Yoro Sidibé dit Saran Yoro du nom de sa mère n’est pas un inconnu du monde des chasseurs. L’homme est très influent. Nous avons eu la chance de le suivre au cours d’un spectacle tout récemment à Sebenicoro. Par sa voix, sa maîtrise d’instrument (le ndonso-n’goni), et les textes, Saran Yoro n’est pas en terrain inconnu. Plusieurs ndonso-n’gonifola étaient de la fête car il s’agissait d’une manifestation des chasseurs.
A la prestation de Yoro Sidibé ce fut la ruée sur l’espace de la manifestation. Boutiquiers, revendeurs de cartes et autres usagers qui étaient de passage, se sont dirigés vers le petit terrain de football, pour suivre l’enfant de Bambala, arrondissement de Sikorolen, cercle de Yanfolila (Wassoulou) région de Sikasso. Sa voix donne du tonus aux chasseurs. Le maître du ndonso-n’goni qui était dans ses beaux jours a gratifié le public de certains de ses morceaux comme ‘’Dankoroba Nianza », dédié aux grands maîtres de la brousse, ‘’Noumou », ou encore ‘’N’Tana ». Chacun de ces morceaux fait à peu près trente minutes. Il faut être un grand et poser des actes de bravoure pour danser au son de la musique de Yoro Sidibé.
Après plus d’une heure et demi de prestation, Saran Yoro répond à nos questions sur le Donsoya. Il a commencé par demander pardon aux initiés et aux mîtres de la brousse. Pour lui le Donsoya est le métier de chasseur «C’est héréditaire chez nous parce que je suis l’homonyme de mon grand-père, lui-même fils de Samba Sidibé qui avait défié Samory Touré en lui interdisant tout accès à son village Bambala» dira-t-il. C’est justement dans cette famille brave où tous les hommes deviennent systématiquement donso que Yoro Sidibé a vu le jour dans les années 40.
Au-delà de son cercle familial Yoro Sidibé n’a pas d’autre maître même s’il se confie à ses aînés comme le veut la tradition et non pas pour la soif de la connaissance ou du secret du métier. «Le n’gonifola est à la fois le confident du Donso et l’animateur des moments de détente des Donso à leur retour de chasse, qui à l’occasion relate à l’assistance la bravoure, les difficultés surmontées et les épreuves vécues» laisse-t-il entendre.

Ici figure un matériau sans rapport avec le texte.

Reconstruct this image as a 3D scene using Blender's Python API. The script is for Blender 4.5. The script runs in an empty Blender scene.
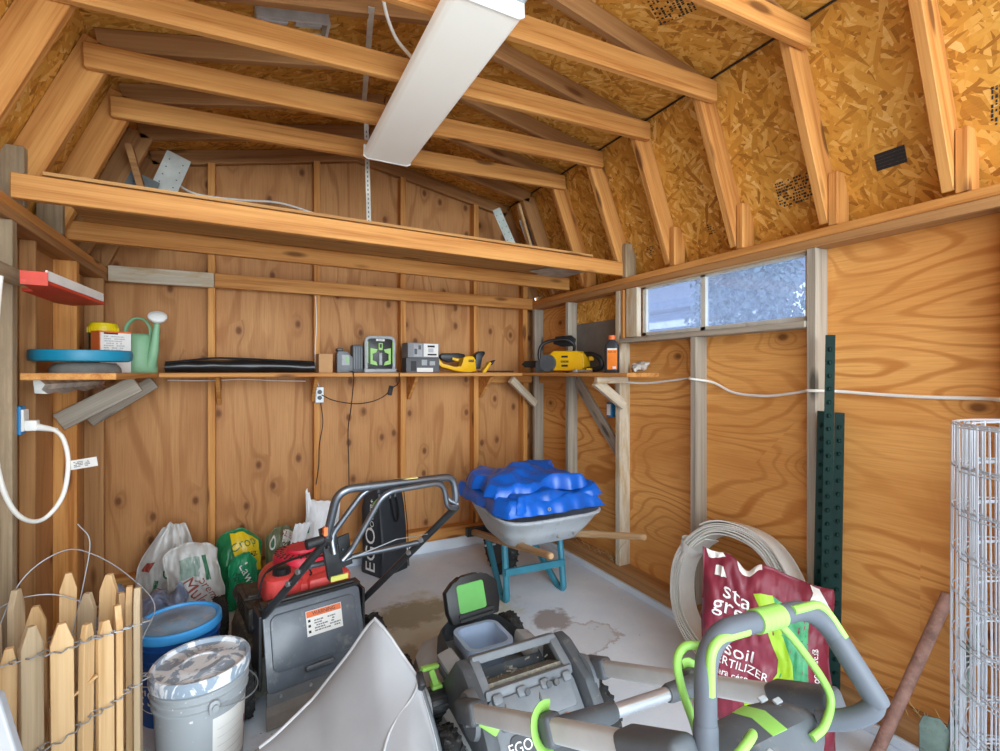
import bpy, bmesh, math, random
from mathutils import Vector, Matrix, noise, Euler
PI = math.pi
random.seed(7)
scene = bpy.context.scene
COL = scene.collection

# ---------------------------------------------------------------- camera, light, exposure
cam_d = bpy.data.cameras.new('camera')
cam_d.sensor_width = 36.0
cam_d.lens = 36.0 * 483.0 / 1000.0
cam_d.shift_y = -3.0 / 1000.0
cam_d.clip_start = 0.02
cam = bpy.data.objects.new('camera', cam_d)
COL.objects.link(cam)
cam.location = (0, 0, 1.40)
cam.rotation_euler = (PI / 2, 0, -math.atan2(250.0, 483.0))
scene.camera = cam

world = bpy.data.worlds.new('overcast_sky')
scene.world = world
world.use_nodes = True
wn = world.node_tree
bg = wn.nodes['Background']
bg.inputs['Color'].default_value = (0.80, 0.91, 1.0, 1)
bg.inputs['Strength'].default_value = 2.6

door_l = bpy.data.lights.new('doorway_daylight', 'AREA')
door_l.shape = 'RECTANGLE'
door_l.size, door_l.size_y = 4.0, 3.0
door_l.energy = 260.0
door_l.color = (0.86, 0.94, 1.0)
door_o = bpy.data.objects.new('doorway_daylight', door_l)
COL.objects.link(door_o)
door_o.location = (0.6, -4.5, 1.9)
door_o.rotation_euler = (PI / 2, 0, 0)

scene.view_settings.view_transform = 'Standard'
scene.view_settings.look = 'None'
scene.view_settings.gamma = 1.0
scene.view_settings.use_curve_mapping = False
scene.view_settings.exposure = 0.42

# ---------------------------------------------------------------- helpers
def V(*a):
    return Vector(a[0] if len(a) == 1 else a)

def lin(c):
    return tuple(((x / 255.0) / 12.92 if x / 255.0 <= 0.04045 else ((x / 255.0 + 0.055) / 1.055) ** 2.4) for x in c) + (1.0,)

class NT:
    """small wrapper to write node trees"""
    def __init__(s, name):
        s.m = bpy.data.materials.new(name)
        s.m.use_nodes = True
        s.t = s.m.node_tree
        s.p = s.t.nodes['Principled BSDF']
    def n(s, typ, **kw):
        nd = s.t.nodes.new(typ)
        for k, v in kw.items():
            setattr(nd, k, v)
        return nd
    def l(s, a, b):
        s.t.links.new(a, b)
    def put(s, sock, v):
        if hasattr(v, 'is_linked') or isinstance(v, bpy.types.NodeSocket):
            s.l(v, sock)
        else:
            sock.default_value = v
    def math(s, op, a, b=0.0, c=0.0):
        nd = s.n('ShaderNodeMath', operation=op)
        s.put(nd.inputs[0], a); s.put(nd.inputs[1], b); s.put(nd.inputs[2], c)
        return nd.outputs[0]
    def mix(s, f, a, b, mode='MIX'):
        nd = s.n('ShaderNodeMix', data_type='RGBA', blend_type=mode)
        s.put(nd.inputs[0], f); s.put(nd.inputs[6], a); s.put(nd.inputs[7], b)
        return nd.outputs[2]
    def coord(s, scale=(1, 1, 1), rot=(0, 0, 0), rnd=False, loc=(0, 0, 0)):
        tc = s.n('ShaderNodeTexCoord')
        src = tc.outputs['Object']
        if rnd:
            oi = s.n('ShaderNodeObjectInfo')
            mu = s.math('MULTIPLY', oi.outputs['Random'], 37.0)
            va = s.n('ShaderNodeVectorMath', operation='ADD')
            s.l(src, va.inputs[0]); s.l(mu, va.inputs[1])
            src = va.outputs[0]
        mp = s.n('ShaderNodeMapping')
        s.l(src, mp.inputs[0])
        mp.inputs['Location'].default_value = loc
        mp.inputs['Rotation'].default_value = rot
        mp.inputs['Scale'].default_value = scale
        return mp.outputs[0]
    def noise(s, vec, scale=5, detail=3, rough=0.5, dist=0.0):
        nd = s.n('ShaderNodeTexNoise')
        s.l(vec, nd.inputs['Vector'])
        nd.inputs['Scale'].default_value = scale
        nd.inputs['Detail'].default_value = detail
        nd.inputs['Roughness'].default_value = rough
        nd.inputs['Distortion'].default_value = dist
        return nd.outputs['Fac']
    def voro(s, vec, scale=5, feature='F1', rnd=1.0):
        nd = s.n('ShaderNodeTexVoronoi', feature=feature)
        s.l(vec, nd.inputs['Vector'])
        nd.inputs['Scale'].default_value = scale
        nd.inputs['Randomness'].default_value = rnd
        return nd
    def ramp(s, f, stops):
        nd = s.n('ShaderNodeValToRGB')
        s.put(nd.inputs[0], f)
        e = nd.color_ramp.elements
        while len(e) < len(stops):
            e.new(0.5)
        for i, (p, c) in enumerate(stops):
            e[i].position = p
            e[i].color = c
        return nd.outputs[0]
    def bump(s, h, strength=0.3, dist=0.01):
        nd = s.n('ShaderNodeBump')
        nd.inputs['Strength'].default_value = strength
        nd.inputs['Distance'].default_value = dist
        s.l(h, nd.inputs['Height'])
        s.l(nd.outputs[0], s.p.inputs['Normal'])

BW = lambda x: (x, x, x, 1)

def plain(name, c, rough=0.5, metal=0.0, var=0.12, vs=9.0, dirt=None, dirt_amt=0.5, bump=0.0, bs=60.0, spec=0.5, coat=0.0):
    t = NT(name)
    vec = t.coord(rnd=True)
    f = t.noise(vec, vs, 4, 0.6)
    base = lin(c)
    dark = tuple(x * (1 - var * 2.0) for x in base[:3]) + (1,)
    lite = tuple(min(1, x * (1 + var)) for x in base[:3]) + (1,)
    colr = t.ramp(f, [(0.3, dark), (0.7, lite)])
    if dirt:
        g = t.noise(vec, vs * 2.7, 5, 0.7)
        mask = t.ramp(g, [(0.62 - dirt_amt * 0.2, BW(0)), (0.78 - dirt_amt * 0.2, BW(1))])
        colr = t.mix(mask, colr, lin(dirt))
    t.l(colr, t.p.inputs['Base Color'])
    t.p.inputs['Roughness'].default_value = rough
    t.p.inputs['Metallic'].default_value = metal
    t.p.inputs['Specular IOR Level'].default_value = spec
    t.p.inputs['Coat Weight'].default_value = coat
    if bump:
        t.bump(t.noise(vec, bs, 3), bump, 0.004)
    return t.m

def wood(name, c1, c2, knot=(105, 62, 28), rough=0.62, grain=26.0, wear=None, knots=True):
    """sawn board: the grain runs along the object's own X"""
    t = NT(name)
    vec = t.coord((1.1, grain, grain), rnd=True)
    f = t.noise(vec, 1.0, 4, 0.6, 0.4)
    fine = t.noise(t.coord((3.0, grain * 6, grain * 6), rnd=True), 1.0, 2, 0.6)
    f2 = t.math('ADD', t.math('MULTIPLY', f, 0.75), t.math('MULTIPLY', fine, 0.25))
    colr = t.ramp(f2, [(0.36, lin(c2)), (0.50, lin(tuple((a * 2 + b) / 3 for a, b in zip(c1, c2)))), (0.62, lin(c1))])
    big = t.noise(t.coord((0.8, 3, 3), rnd=True), 1.0, 2)
    colr = t.mix(t.math('MULTIPLY', big, 0.35), colr, lin(tuple(x * 0.82 for x in c2)))
    if knots:
        kv = t.voro(t.coord((2.3, 9, 9), rnd=True), 1.0)
        sel = t.n('ShaderNodeSeparateColor')
        t.l(kv.outputs['Color'], sel.inputs[0])
        on = t.math('GREATER_THAN', sel.outputs[0], 0.35)
        k = t.ramp(kv.outputs['Distance'], [(0.11, BW(1)), (0.20, BW(0))])
        colr = t.mix(t.math('MULTIPLY', t.math('MULTIPLY', k, on), 0.85), colr, lin(knot))
    if wear:
        w = t.ramp(t.noise(t.coord((2.5, 12, 12), rnd=True), 1.6, 5, 0.7), [(0.45, BW(0)), (0.62, BW(1))])
        colr = t.mix(w, colr, lin(wear))
    t.l(colr, t.p.inputs['Base Color'])
    t.p.inputs['Roughness'].default_value = rough
    t.p.inputs['Specular IOR Level'].default_value = 0.25
    t.bump(f2, 0.25, 0.004)
    return t.m

def plywood(name, plane, along, c1, c2, knot=(92, 50, 24), rings=26.0, sc=(0.55, 2.3), kscale=1.6, kdens=0.5, kr=0.045, line=0.5):
    """veneer sheet lying in world plane 'YZ' or 'XZ'; grain along the first or second axis"""
    t = NT(name)
    tc = t.n('ShaderNodeTexCoord')
    sp = t.n('ShaderNodeSeparateXYZ')
    t.l(tc.outputs['Object'], sp.inputs[0])
    a = sp.outputs[1] if plane == 'YZ' else sp.outputs[0]
    b = sp.outputs[2]
    if along == 1:
        a, b = b, a
    def vec(sa, sb, oa=0.0):
        c = t.n('ShaderNodeCombineXYZ')
        t.l(t.math('MULTIPLY_ADD', a, sa, oa), c.inputs[0])
        t.l(t.math('MULTIPLY', b, sb), c.inputs[1])
        return c.outputs[0]
    kv = t.voro(vec(kscale * 0.8, kscale * 1.25, 3.7), 1.0)
    kv.voronoi_dimensions = '2D'
    sel = t.n('ShaderNodeSeparateColor')
    t.l(kv.outputs['Color'], sel.inputs[0])
    on = t.math('GREATER_THAN', sel.outputs[0], 1.0 - kdens)
    d = kv.outputs['Distance']
    bumpk = t.math('MULTIPLY', t.math('EXPONENT', t.math('MULTIPLY', d, -7.0)), on)
    h = t.noise(vec(sc[0], sc[1]), 1.0, 2.5, 0.45, 0.25)
    h = t.math('ADD', h, t.math('MULTIPLY', bumpk, 0.20))
    s = t.math('SINE', t.math('MULTIPLY', h, rings * 2 * PI))
    s = t.math('MULTIPLY_ADD', s, 0.5, 0.5)
    lines = t.ramp(s, [(0.70, BW(0)), (0.97, BW(1))])
    lines = t.math('MULTIPLY', lines, t.ramp(t.noise(vec(1.0, 2.0, 9.0), 1.2, 2), [(0.3, BW(0.15)), (0.65, BW(1))]))
    fine = t.noise(vec(4.0, 110.0), 1.0, 3, 0.65)
    colr = t.mix(t.ramp(t.noise(vec(0.9, 2.6, 5.0), 1.0, 3), [(0.3, BW(0)), (0.7, BW(1))]), lin(c1), lin(tuple((x + y) / 2 for x, y in zip(c1, c2))))
    colr = t.mix(t.math('MULTIPLY', lines, line), colr, lin(c2))
    colr = t.mix(t.math('MULTIPLY', t.ramp(fine, [(0.42, BW(0)), (0.72, BW(1))]), 0.45), colr, lin(c2))
    k = t.ramp(d, [(kr * 0.55, BW(1)), (kr * 1.4, BW(0))])
    colr = t.mix(t.math('MULTIPLY', t.math('MULTIPLY', k, on), 0.85), colr, lin(knot))
    halo = t.ramp(d, [(0.0, BW(0.5)), (kr * 4.5, BW(0))])
    colr = t.mix(t.math('MULTIPLY', t.math('MULTIPLY', halo, on), 0.7), colr, lin(tuple((x + y) / 2 for x, y in zip(c2, knot))))
    t.l(colr, t.p.inputs['Base Color'])
    t.p.inputs['Roughness'].default_value = 0.6
    t.p.inputs['Specular IOR Level'].default_value = 0.25
    t.bump(fine, 0.12, 0.003)
    return t.m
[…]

A Bambala, on était obligé d’aller chercher un n’gonifola dans les villages environnants pour l’animation des moments de détente. C’est pour palier à ce manque que notre artiste Yoro Sidibé prit la résolution de confectionner un donso n’goni. Après plus de 40 ans de métier, ce singulier donso n’gonifola à la voix envoûtante a déjà publié une vingtaine d’albums. Yoro Sidibé a formé plus d’une trentaine de donso n’gonifolila. Il puise son inspiration dans ses parties de chasse et à travers les comportements des animaux. «La différence entre les autres donso n’gonifola et moi se situe à ce niveau. Pour être un bon chanteur, il faut d’abord être un vrai Donso afin de connaître les secrets du métier» se confie t-il. Avant d’ajouter que «Le donsoya est une tradition africaine, le pouvoir de tous les chefs en Afrique reposait sur le Donso et était pour la plupart eux même Donso… ». «Au Mali tous les villages ont été créés par les Donso… » Poursuit-il. Yoro Sidibé joue le donso n’goni à la perfection et sa renommé a largement dépassé les frontières nationales. Aujourd’hui il a plus de soixante albums, des tournées, au Mali, Guinée, Côté d’Ivoire, Burkina Faso.